Constantinou, regarded at this stage as the top draft eligible defenseman out of the OHL, is an offensive blueliner who specializes in transitioning the puck up ice and working deep into the offensive zone. He’s an excellent skater who gets up and down with excellent speed and can weave through skating lanes with ease. He’s adept at distributing the puck in all zones of the ice, and especially in stretching out passing from his own side to the far end of the ice. He has the ability to quarterback a power play with his high-end vision and poise with the puck. His play is highlighted by his 12 points (four goals, eight assists) this season, which matches his total from a year ago.

Grayson Ladd, D, Windsor Spitfires, 6-1, 175

Ladd, nabbed with the No. 13 pick in the 2017 Priority Selection, is a two-way defenseman who contributes consistently at both ends of the ice. Generally, he can play a punishing physical brand of hockey, and compliments that ability with the capability of either distributing the puck up ice or carrying it up out of his own zone himself with his skating ability. When the puck does reach the offensive zone, he’s a threat to release a heavy point shot — best utilized on the power play. Consistency can be an issue for Ladd, who has five points (one goal, four assists) through 17 games.

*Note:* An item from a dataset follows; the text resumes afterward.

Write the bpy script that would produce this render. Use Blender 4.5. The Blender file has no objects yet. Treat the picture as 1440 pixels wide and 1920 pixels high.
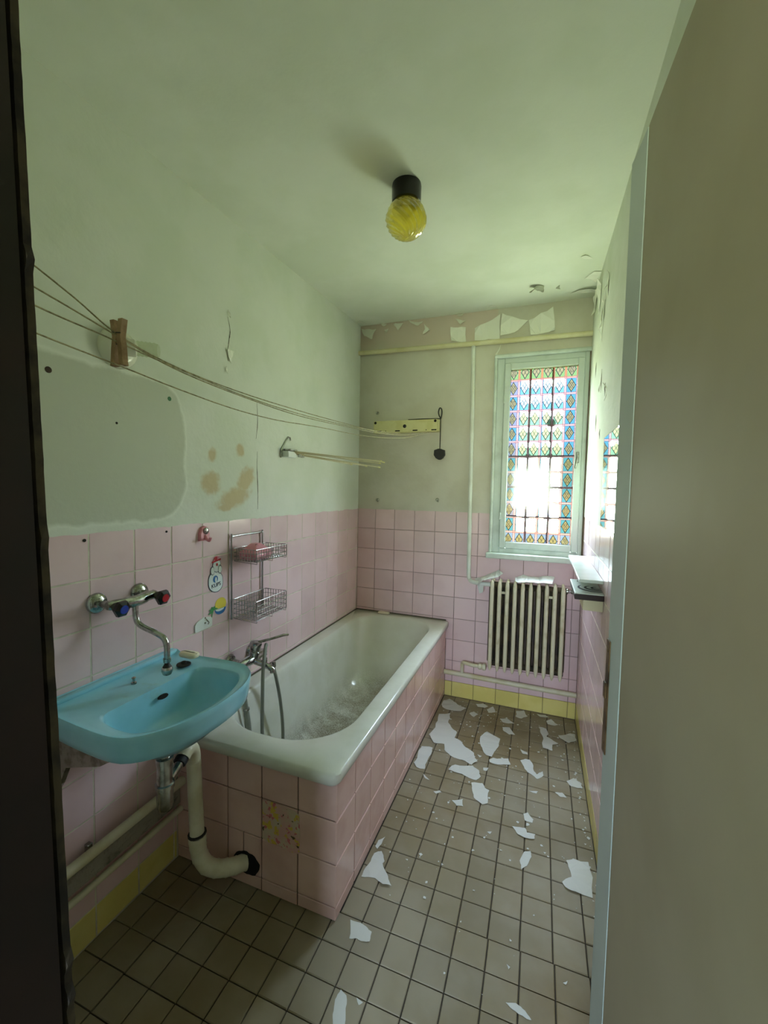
import bpy, bmesh, math, random
from mathutils import Vector, Matrix, noise as mnoise

random.seed(7)
sc = bpy.context.scene
COL = sc.collection
PI = math.pi
D = 2.914          # back wall, y
W = 1.56           # right wall, x
def ceil_z(y): return 2.563 + 0.036 * y

# ------------------------------------------------------------------ camera
cam_d = bpy.data.cameras.new('camera'); cam = bpy.data.objects.new('camera', cam_d); COL.objects.link(cam)
cam_d.sensor_fit = 'VERTICAL'; cam_d.sensor_height = 24.0; cam_d.lens = 786.58 * 24.0 / 1920.0
cam_d.clip_start = 0.01; cam_d.clip_end = 100
_ya, _pi, _ro = 0.3573, -0.056, 0.0191
_f = Vector((-math.sin(_ya) * math.cos(_pi), math.cos(_ya) * math.cos(_pi), math.sin(_pi)))
_r = Vector((math.cos(_ya), math.sin(_ya), 0)); _u = _r.cross(_f)
_r2 = _r * math.cos(_ro) + _u * math.sin(_ro); _u2 = _u * math.cos(_ro) - _r * math.sin(_ro)
_m = Matrix((_r2, _u2, -_f)).transposed().to_4x4(); _m.translation = Vector((1.2997, 0.0, 1.4726))
cam.matrix_world = _m
sc.camera = cam
sc.view_settings.view_transform = 'Standard'; sc.view_settings.look = 'None'
sc.view_settings.gamma = 1.0; sc.view_settings.use_curve_mapping = False
sc.view_settings.exposure = 1.45
sc.cycles.max_bounces = 12; sc.cycles.diffuse_bounces = 8; sc.cycles.transparent_max_bounces = 16
sc.cycles.caustics_reflective = False; sc.cycles.caustics_refractive = False
sc.cycles.sample_clamp_indirect = 8.0
sc.cycles.use_denoising = True

# ------------------------------------------------------------------ world: garden daylight (sky, tree line, sunlit lawn)
SKY_STRENGTH = 42.0
world = bpy.data.worlds.new('world'); sc.world = world; world.use_nodes = True
nt = world.node_tree; nt.nodes.clear()
wo = nt.nodes.new('ShaderNodeOutputWorld'); bg = nt.nodes.new('ShaderNodeBackground')
tc = nt.nodes.new('ShaderNodeTexCoord'); sx = nt.nodes.new('ShaderNodeSeparateXYZ')
mr = nt.nodes.new('ShaderNodeMapRange'); rp = nt.nodes.new('ShaderNodeValToRGB')
mr.inputs['From Min'].default_value = -1; mr.inputs['From Max'].default_value = 1
nt.links.new(tc.outputs['Generated'], sx.inputs[0]); nt.links.new(sx.outputs['Z'], mr.inputs['Value'])
nt.links.new(mr.outputs[0], rp.inputs['Fac']); nt.links.new(rp.outputs['Color'], bg.inputs['Color'])
nt.links.new(bg.outputs[0], wo.inputs[0]); bg.inputs['Strength'].default_value = SKY_STRENGTH
el = rp.color_ramp.elements
def stop(p, c):
    e = rp.color_ramp.elements.new(p); e.color = (*c, 1)
# overcast sky (dim at the horizon, bright overhead), a dark tree line, pale sunlit ground and lawn
el[0].position = 0.0; el[0].color = (0.40, 0.46, 0.28, 1)
el[1].position = 1.0; el[1].color = (0.80, 0.95, 1.20, 1)
stop(0.42, (0.46, 0.51, 0.33)); stop(0.49, (0.56, 0.55, 0.45)); stop(0.503, (0.37, 0.43, 0.33))
stop(0.535, (0.37, 0.45, 0.36)); stop(0.55, (0.42, 0.51, 0.58)); stop(0.75, (0.56, 0.68, 0.86))
# portal so the daylight through the panes is sampled well
pl = bpy.data.lights.new('window_portal', 'AREA'); po = bpy.data.objects.new('window_portal', pl); COL.objects.link(po)
pl.shape = 'RECTANGLE'; pl.size = 0.41; pl.size_y = 1.145; pl.cycles.is_portal = True
po.location = (1.286, D + 0.027, 1.70); po.rotation_euler = (-PI / 2, 0, 0)
# second portal in the added, unseen hall window behind the camera
HWX0, HWX1, HWZ0, HWZ1 = 0.80, 1.48, 1.15, 1.90
pl2 = bpy.data.lights.new('hall_fill_portal', 'AREA'); po2 = bpy.data.objects.new('hall_fill_portal', pl2); COL.objects.link(po2)
pl2.shape = 'RECTANGLE'; pl2.size = HWX1 - HWX0; pl2.size_y = HWZ1 - HWZ0; pl2.cycles.is_portal = True
po2.location = ((HWX0 + HWX1) / 2, -1.83, (HWZ0 + HWZ1) / 2); po2.rotation_euler = (PI / 2, 0, 0)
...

Daniel D’Amico, LW, Windsor Spitfires, 5-9, 180

D’Amico, who was the No. 109 pick in the 2017 Priority Selection, isn’t the flashiest of players but does display the ability to consistently be effective by doing a lot of the right things. He’s great positionally, always has his feet moving, displays constant drive and effort, and gets to the right spots on the ice. There’s not a lot of sizzle or high-end elements to his game, but D’Amico is effective in playing a reliable 200-foot game that coaches love. There’s still upside in D’Amico, who scored 12 goals as a rookie on a deep team last year, and has nine points (three goals, six assists) in 17 games this season.